O tema não pode ser ignorado por fazer parte do currículo pedagógico da maioria das escolas, mas a família não deve ser ensinada como pai, mãe e filhos. “É necessário abordar outros tipos de relações familiares, dizer que isso acontece com outras crianças. Temos que levar para a sala de aula esse senso de normalidade, dizer que elas não estão fora dos padrões”. Como o pai é a representação da figura masculina que dá proteção e carinho, pode-se incentivar que a criança pense em outra pessoa que possa ser colocada nesse papel.
Sociedade cobra do pai responsabilidade
A cobrança da sociedade sobre os homens que não assumem a paternidade tem aumentado com relação a tempos passados. A psicóloga Ana Paula da Costa comenta que “a sociedade responsabiliza mais o homem por isso. Um exemplo é a prisão pelo não pagamento de pensão alimentícia, uma das coisas que funciona no país”. Ela explica que, por muito tempo, perdurando até os dias de hoje, a cultura passada pelas famílias por diversas gerações é que a responsável pela contracepção é a mulher.
Existem formas de a mulher prevenir que seus filhos não tenham pais. São essas o uso de métodos anti-concepcionais, procurar engravidar quando estiver em relação estável e evitar a crença de que um filho irá uni-la ao parceiro. “O filho pode ser um fator aglutinado do casal ou o contrário”, esclarece Ana Paula.

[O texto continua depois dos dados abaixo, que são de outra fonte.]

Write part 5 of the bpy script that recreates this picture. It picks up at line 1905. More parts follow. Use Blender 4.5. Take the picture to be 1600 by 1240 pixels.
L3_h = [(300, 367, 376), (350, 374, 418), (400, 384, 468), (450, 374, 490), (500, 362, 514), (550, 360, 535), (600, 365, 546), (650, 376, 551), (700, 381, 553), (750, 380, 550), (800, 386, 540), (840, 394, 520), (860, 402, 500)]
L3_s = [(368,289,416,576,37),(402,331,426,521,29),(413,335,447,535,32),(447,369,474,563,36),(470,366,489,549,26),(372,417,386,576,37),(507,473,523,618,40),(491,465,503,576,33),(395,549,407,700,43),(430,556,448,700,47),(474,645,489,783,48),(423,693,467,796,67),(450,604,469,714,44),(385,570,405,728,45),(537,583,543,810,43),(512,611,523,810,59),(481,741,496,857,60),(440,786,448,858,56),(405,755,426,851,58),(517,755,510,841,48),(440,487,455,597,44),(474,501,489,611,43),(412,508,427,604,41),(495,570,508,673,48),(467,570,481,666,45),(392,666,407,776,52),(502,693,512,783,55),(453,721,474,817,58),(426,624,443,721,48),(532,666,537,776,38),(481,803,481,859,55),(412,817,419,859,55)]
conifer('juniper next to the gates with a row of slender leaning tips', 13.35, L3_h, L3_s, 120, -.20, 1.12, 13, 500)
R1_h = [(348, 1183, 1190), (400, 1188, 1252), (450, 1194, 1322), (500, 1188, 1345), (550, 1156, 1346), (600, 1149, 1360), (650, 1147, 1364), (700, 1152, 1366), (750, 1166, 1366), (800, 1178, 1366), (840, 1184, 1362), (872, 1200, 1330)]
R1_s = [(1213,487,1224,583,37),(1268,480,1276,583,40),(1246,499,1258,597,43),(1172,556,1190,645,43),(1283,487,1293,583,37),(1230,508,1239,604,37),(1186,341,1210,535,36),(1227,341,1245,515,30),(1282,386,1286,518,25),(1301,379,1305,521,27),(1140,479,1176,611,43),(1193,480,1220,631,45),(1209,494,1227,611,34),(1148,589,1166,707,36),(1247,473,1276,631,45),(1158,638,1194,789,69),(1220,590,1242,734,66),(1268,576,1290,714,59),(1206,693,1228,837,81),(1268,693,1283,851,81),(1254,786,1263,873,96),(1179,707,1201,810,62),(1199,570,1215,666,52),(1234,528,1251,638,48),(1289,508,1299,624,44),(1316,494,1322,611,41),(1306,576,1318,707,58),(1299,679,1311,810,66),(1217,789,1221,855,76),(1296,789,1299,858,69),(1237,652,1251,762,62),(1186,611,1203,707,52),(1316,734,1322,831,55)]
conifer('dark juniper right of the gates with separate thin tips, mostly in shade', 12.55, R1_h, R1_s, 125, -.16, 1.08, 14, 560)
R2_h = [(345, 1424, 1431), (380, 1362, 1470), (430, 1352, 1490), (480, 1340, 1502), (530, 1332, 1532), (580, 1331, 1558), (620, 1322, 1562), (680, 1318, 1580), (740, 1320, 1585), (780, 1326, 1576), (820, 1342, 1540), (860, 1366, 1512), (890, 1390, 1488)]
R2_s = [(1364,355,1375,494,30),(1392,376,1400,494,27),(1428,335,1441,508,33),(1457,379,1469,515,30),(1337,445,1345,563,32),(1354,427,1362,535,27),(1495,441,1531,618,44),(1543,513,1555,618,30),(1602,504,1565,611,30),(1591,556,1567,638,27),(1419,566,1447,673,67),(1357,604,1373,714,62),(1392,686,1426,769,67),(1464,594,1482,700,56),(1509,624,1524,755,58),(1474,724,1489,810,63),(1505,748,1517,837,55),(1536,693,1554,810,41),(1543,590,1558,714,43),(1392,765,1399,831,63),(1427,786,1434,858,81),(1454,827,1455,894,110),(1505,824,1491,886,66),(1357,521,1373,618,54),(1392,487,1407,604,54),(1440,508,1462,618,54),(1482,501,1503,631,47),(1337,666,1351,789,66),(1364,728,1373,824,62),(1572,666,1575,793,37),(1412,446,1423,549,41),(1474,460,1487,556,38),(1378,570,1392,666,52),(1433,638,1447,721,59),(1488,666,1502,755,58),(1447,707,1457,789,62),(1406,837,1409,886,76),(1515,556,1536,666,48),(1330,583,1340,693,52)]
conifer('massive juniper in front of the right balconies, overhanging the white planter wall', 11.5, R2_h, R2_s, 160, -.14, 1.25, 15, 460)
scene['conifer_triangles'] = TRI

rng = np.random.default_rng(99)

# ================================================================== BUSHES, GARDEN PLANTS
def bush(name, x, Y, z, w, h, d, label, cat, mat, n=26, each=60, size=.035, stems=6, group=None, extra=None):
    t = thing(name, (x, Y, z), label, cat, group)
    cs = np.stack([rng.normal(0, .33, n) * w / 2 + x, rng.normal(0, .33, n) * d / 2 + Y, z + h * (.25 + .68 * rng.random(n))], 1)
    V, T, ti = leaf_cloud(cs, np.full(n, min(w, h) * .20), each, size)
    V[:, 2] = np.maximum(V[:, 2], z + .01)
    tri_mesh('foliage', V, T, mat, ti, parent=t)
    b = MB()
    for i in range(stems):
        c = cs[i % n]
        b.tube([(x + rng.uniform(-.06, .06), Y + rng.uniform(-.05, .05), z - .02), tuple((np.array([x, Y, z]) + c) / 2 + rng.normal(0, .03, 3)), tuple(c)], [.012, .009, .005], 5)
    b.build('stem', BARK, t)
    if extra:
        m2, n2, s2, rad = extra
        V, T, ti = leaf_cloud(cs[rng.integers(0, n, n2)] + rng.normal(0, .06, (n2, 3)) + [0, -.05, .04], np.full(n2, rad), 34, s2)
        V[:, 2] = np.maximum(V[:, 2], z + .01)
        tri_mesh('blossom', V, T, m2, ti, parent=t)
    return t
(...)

Para evitar que mais crianças sem pais sejam geradas, a Bemfam tem realizado em Natal projetos com jovens nas escolas. “Temos avançado bastante nesse sentido”, garante Maria Edjane da Silva, psicopedagoga. “Acho que o lugar de se trabalhar isso é na escola. Levamos aos jovens a discussão do que é ser pai”. A colega Cynthia de Souza, antropóloga, informa que a atuação tratando o tema como assuntos transversal no currículo escolar é uma orientação do próprio MEC. “O trabalho é de resgate da relação em conjunto do homem com a mulher”, explica.
No entanto, como lembra Cláudia Candice Custódio, psicóloga da Bemfam, “alguns homens até se orgulham de ter muitos filhos, para mostrar sua virilidade”, e aponta que existem homens que querem e gostam da paternidade.